• _EXERCISE OBJECTIVE_:
Reproduce this listing in full.

• _MATERIAL_:
>> begin

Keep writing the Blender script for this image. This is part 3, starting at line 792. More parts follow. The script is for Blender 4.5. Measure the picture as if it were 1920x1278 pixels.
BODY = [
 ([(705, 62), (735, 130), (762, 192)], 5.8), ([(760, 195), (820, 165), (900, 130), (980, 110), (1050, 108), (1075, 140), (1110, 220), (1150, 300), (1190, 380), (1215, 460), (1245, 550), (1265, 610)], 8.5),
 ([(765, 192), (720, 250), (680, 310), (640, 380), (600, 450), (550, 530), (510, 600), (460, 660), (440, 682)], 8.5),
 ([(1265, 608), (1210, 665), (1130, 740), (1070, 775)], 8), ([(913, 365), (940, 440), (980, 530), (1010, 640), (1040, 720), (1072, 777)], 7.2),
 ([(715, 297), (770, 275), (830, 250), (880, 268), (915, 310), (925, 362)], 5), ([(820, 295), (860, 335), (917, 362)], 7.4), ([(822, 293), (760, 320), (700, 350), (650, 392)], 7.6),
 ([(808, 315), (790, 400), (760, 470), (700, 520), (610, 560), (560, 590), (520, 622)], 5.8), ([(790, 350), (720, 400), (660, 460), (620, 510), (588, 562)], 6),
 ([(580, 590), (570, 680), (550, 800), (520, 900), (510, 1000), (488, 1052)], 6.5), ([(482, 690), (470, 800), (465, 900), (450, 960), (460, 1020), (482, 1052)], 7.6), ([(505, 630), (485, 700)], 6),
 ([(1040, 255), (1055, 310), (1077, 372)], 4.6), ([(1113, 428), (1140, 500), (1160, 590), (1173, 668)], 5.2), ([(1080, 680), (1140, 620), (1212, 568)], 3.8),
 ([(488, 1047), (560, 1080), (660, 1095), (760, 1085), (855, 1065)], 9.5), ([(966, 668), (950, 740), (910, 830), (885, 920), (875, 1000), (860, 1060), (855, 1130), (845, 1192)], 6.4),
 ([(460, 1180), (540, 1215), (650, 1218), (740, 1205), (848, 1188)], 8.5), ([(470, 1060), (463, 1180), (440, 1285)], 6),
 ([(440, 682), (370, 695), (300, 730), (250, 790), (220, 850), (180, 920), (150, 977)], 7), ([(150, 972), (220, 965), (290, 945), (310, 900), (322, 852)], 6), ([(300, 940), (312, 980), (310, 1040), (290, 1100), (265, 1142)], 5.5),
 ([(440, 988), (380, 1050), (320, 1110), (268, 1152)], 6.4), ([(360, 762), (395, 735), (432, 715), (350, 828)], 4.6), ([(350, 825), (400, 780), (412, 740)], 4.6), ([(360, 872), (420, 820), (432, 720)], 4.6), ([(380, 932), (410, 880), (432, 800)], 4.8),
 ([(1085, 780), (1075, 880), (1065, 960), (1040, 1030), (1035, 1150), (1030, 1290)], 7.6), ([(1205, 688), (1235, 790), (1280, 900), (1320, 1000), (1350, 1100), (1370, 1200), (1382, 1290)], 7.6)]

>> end

• _EXERCISE SOLUTION_:
Keep writing the Blender script for this image. This is part 3, starting at line 792. More parts follow. The script is for Blender 4.5. Measure the picture as if it were 1920x1278 pixels.
BODY = [
 ([(705, 62), (735, 130), (762, 192)], 5.8), ([(760, 195), (820, 165), (900, 130), (980, 110), (1050, 108), (1075, 140), (1110, 220), (1150, 300), (1190, 380), (1215, 460), (1245, 550), (1265, 610)], 8.5),
 ([(765, 192), (720, 250), (680, 310), (640, 380), (600, 450), (550, 530), (510, 600), (460, 660), (440, 682)], 8.5),
 ([(1265, 608), (1210, 665), (1130, 740), (1070, 775)], 8), ([(913, 365), (940, 440), (980, 530), (1010, 640), (1040, 720), (1072, 777)], 7.2),
 ([(715, 297), (770, 275), (830, 250), (880, 268), (915, 310), (925, 362)], 5), ([(820, 295), (860, 335), (917, 362)], 7.4), ([(822, 293), (760, 320), (700, 350), (650, 392)], 7.6),
 ([(808, 315), (790, 400), (760, 470), (700, 520), (610, 560), (560, 590), (520, 622)], 5.8), ([(790, 350), (720, 400), (660, 460), (620, 510), (588, 562)], 6),
 ([(580, 590), (570, 680), (550, 800), (520, 900), (510, 1000), (488, 1052)], 6.5), ([(482, 690), (470, 800), (465, 900), (450, 960), (460, 1020), (482, 1052)], 7.6), ([(505, 630), (485, 700)], 6),
 ([(1040, 255), (1055, 310), (1077, 372)], 4.6), ([(1113, 428), (1140, 500), (1160, 590), (1173, 668)], 5.2), ([(1080, 680), (1140, 620), (1212, 568)], 3.8),
 ([(488, 1047), (560, 1080), (660, 1095), (760, 1085), (855, 1065)], 9.5), ([(966, 668), (950, 740), (910, 830), (885, 920), (875, 1000), (860, 1060), (855, 1130), (845, 1192)], 6.4),
 ([(460, 1180), (540, 1215), (650, 1218), (740, 1205), (848, 1188)], 8.5), ([(470, 1060), (463, 1180), (440, 1285)], 6),
 ([(440, 682), (370, 695), (300, 730), (250, 790), (220, 850), (180, 920), (150, 977)], 7), ([(150, 972), (220, 965), (290, 945), (310, 900), (322, 852)], 6), ([(300, 940), (312, 980), (310, 1040), (290, 1100), (265, 1142)], 5.5),
 ([(440, 988), (380, 1050), (320, 1110), (268, 1152)], 6.4), ([(360, 762), (395, 735), (432, 715), (350, 828)], 4.6), ([(350, 825), (400, 780), (412, 740)], 4.6), ([(360, 872), (420, 820), (432, 720)], 4.6), ([(380, 932), (410, 880), (432, 800)], 4.8),
 ([(1085, 780), (1075, 880), (1065, 960), (1040, 1030), (1035, 1150), (1030, 1290)], 7.6), ([(1205, 688), (1235, 790), (1280, 900), (1320, 1000), (1350, 1100), (1370, 1200), (1382, 1290)], 7.6)]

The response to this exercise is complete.